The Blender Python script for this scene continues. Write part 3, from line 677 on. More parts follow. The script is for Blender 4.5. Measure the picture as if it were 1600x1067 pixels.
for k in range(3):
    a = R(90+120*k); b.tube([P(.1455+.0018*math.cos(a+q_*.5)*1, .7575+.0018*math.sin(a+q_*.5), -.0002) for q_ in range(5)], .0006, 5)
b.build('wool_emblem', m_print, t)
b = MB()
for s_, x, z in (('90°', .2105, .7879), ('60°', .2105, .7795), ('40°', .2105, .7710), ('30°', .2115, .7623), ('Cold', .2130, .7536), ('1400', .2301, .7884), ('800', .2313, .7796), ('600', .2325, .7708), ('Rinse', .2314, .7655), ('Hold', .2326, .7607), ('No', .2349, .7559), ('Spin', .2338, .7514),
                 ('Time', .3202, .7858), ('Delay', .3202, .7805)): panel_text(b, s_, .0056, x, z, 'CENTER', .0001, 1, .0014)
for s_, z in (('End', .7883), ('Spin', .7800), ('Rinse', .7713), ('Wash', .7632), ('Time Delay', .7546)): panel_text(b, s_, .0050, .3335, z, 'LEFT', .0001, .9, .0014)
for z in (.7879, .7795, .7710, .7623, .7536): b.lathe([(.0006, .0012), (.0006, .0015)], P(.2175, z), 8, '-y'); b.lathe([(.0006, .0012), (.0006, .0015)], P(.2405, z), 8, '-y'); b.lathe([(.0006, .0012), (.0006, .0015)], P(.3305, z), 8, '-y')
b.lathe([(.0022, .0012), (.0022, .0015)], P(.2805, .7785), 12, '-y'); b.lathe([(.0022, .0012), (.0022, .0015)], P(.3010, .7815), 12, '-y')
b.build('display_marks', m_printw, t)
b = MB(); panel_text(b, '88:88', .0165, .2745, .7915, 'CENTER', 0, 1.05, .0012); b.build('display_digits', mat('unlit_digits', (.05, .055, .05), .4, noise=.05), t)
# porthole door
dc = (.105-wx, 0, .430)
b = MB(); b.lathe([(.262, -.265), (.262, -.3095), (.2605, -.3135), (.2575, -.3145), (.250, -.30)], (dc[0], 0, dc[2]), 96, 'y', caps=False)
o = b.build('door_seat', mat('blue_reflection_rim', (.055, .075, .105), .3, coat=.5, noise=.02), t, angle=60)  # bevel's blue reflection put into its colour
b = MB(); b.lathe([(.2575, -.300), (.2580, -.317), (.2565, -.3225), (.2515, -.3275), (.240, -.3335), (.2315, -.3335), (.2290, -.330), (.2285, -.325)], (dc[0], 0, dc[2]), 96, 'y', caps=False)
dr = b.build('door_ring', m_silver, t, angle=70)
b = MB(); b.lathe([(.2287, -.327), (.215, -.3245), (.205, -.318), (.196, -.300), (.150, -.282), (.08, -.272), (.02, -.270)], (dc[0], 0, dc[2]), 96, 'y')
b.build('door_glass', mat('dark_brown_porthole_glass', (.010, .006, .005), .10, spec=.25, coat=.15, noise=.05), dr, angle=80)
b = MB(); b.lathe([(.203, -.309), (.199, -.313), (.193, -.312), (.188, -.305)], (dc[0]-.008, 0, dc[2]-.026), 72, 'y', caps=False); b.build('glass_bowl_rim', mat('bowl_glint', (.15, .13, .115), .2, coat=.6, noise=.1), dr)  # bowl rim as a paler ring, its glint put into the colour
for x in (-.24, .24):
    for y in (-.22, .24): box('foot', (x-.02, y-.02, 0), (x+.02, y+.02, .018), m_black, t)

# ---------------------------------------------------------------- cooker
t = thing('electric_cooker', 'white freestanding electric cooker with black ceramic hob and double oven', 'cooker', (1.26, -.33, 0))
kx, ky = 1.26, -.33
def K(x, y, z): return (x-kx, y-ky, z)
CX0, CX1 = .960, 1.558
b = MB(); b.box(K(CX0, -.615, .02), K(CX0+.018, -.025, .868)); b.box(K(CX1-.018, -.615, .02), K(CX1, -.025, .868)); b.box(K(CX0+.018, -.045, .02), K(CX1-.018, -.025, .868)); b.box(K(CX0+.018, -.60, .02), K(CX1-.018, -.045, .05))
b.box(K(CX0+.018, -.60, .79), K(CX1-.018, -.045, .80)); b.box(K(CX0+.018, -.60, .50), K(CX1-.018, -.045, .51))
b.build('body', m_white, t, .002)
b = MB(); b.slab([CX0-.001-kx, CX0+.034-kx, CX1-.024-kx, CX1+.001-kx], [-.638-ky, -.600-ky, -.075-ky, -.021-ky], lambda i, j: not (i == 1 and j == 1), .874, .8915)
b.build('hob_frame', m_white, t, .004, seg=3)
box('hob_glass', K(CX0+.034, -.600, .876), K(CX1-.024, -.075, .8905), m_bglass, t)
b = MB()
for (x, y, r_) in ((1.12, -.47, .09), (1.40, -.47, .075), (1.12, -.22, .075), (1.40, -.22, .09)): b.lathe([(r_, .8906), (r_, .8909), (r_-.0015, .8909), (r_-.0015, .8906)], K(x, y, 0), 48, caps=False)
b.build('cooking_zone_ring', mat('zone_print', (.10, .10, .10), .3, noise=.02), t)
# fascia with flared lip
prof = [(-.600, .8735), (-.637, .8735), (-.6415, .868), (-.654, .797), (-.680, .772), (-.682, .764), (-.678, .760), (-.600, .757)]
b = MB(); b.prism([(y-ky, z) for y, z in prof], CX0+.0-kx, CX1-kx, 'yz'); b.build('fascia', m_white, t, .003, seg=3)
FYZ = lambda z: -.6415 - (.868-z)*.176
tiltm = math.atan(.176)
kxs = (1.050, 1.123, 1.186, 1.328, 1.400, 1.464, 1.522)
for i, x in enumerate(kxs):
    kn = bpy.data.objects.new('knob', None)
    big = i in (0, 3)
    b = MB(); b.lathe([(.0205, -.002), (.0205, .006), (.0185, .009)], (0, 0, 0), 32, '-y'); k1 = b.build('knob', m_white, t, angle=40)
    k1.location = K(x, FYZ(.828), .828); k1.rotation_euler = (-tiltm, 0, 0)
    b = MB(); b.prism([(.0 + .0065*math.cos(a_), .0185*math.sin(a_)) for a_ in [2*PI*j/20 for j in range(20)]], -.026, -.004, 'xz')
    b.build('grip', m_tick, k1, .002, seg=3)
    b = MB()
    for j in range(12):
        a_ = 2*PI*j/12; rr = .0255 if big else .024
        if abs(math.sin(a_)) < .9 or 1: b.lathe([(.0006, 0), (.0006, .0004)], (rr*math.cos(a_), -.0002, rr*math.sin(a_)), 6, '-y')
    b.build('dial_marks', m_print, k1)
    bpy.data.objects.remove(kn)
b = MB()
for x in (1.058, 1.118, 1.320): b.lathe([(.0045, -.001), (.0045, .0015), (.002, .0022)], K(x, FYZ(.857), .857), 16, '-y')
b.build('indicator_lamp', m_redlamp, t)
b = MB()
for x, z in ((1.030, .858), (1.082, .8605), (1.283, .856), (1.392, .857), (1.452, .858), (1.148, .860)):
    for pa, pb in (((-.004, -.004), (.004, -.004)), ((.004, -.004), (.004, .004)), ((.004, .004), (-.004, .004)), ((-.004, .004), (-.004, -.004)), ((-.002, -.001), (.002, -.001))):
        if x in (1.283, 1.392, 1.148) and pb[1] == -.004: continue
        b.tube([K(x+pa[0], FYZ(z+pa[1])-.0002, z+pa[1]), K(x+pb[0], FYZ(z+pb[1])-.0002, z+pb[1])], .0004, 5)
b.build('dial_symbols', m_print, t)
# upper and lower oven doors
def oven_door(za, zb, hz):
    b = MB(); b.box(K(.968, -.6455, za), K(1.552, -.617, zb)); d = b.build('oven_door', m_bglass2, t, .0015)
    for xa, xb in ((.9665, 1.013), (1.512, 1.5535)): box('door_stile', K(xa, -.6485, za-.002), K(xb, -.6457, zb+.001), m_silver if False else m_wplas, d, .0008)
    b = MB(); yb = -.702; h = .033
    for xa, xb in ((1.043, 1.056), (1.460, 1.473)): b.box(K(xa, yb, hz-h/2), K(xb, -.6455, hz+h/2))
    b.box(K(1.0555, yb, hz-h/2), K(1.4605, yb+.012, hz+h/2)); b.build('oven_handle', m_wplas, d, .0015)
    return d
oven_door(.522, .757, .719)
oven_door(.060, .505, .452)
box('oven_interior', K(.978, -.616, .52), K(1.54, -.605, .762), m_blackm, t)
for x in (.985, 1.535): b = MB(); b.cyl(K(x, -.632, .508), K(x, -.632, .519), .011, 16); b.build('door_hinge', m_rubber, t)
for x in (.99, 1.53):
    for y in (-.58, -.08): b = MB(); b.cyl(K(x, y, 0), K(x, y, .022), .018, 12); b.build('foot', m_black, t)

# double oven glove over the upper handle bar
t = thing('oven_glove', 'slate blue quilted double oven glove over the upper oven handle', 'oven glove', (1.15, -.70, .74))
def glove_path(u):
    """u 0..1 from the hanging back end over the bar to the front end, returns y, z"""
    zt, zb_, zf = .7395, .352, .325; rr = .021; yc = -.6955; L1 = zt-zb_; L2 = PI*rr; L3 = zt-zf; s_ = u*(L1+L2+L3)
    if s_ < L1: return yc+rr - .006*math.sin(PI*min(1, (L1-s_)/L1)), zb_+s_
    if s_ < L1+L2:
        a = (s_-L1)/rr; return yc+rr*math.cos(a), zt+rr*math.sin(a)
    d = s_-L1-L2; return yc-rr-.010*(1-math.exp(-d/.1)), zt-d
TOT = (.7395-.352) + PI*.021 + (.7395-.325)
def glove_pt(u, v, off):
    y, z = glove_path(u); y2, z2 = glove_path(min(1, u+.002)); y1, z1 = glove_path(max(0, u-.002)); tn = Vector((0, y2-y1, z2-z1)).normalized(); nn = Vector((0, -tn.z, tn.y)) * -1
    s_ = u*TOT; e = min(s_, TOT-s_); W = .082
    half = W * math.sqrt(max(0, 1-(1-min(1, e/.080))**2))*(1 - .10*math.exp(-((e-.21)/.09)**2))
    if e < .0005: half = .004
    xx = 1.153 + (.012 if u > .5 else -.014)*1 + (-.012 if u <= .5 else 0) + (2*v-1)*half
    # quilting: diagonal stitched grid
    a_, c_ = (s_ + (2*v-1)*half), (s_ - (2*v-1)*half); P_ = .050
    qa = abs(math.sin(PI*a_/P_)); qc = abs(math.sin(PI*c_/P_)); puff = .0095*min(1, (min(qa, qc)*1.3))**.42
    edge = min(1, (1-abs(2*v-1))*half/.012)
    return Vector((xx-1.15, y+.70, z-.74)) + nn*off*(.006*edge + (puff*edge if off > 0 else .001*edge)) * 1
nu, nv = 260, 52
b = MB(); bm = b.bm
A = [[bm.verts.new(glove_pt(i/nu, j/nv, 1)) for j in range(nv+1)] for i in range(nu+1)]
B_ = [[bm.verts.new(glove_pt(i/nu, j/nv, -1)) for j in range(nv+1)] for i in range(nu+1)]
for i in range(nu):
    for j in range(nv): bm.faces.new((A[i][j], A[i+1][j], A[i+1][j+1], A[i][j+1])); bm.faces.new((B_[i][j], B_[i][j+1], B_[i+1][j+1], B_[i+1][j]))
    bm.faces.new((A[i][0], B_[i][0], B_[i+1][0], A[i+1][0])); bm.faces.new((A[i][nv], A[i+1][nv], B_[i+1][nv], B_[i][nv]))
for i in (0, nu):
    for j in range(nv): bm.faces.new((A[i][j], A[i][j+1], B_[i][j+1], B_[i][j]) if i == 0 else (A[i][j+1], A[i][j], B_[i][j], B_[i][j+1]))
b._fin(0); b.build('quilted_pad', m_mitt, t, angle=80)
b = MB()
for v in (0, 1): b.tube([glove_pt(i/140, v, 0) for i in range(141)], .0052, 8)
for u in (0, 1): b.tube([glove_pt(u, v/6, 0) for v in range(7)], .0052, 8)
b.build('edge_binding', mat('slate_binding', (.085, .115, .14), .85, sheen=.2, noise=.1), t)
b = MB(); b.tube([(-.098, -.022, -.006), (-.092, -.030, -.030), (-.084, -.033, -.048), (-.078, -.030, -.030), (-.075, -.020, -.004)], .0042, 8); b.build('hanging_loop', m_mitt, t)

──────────

• [What you are asked to do]:
Go through the data and gather every line that holds "from".

• [Exercise solution]:
The Blender Python script for this scene continues. Write part 3, from line 677 on. More parts follow. The script is for Blender 4.5. Measure the picture as if it were 1600x1067 pixels.
    """u 0..1 from the hanging back end over the bar to the front end, returns y, z"""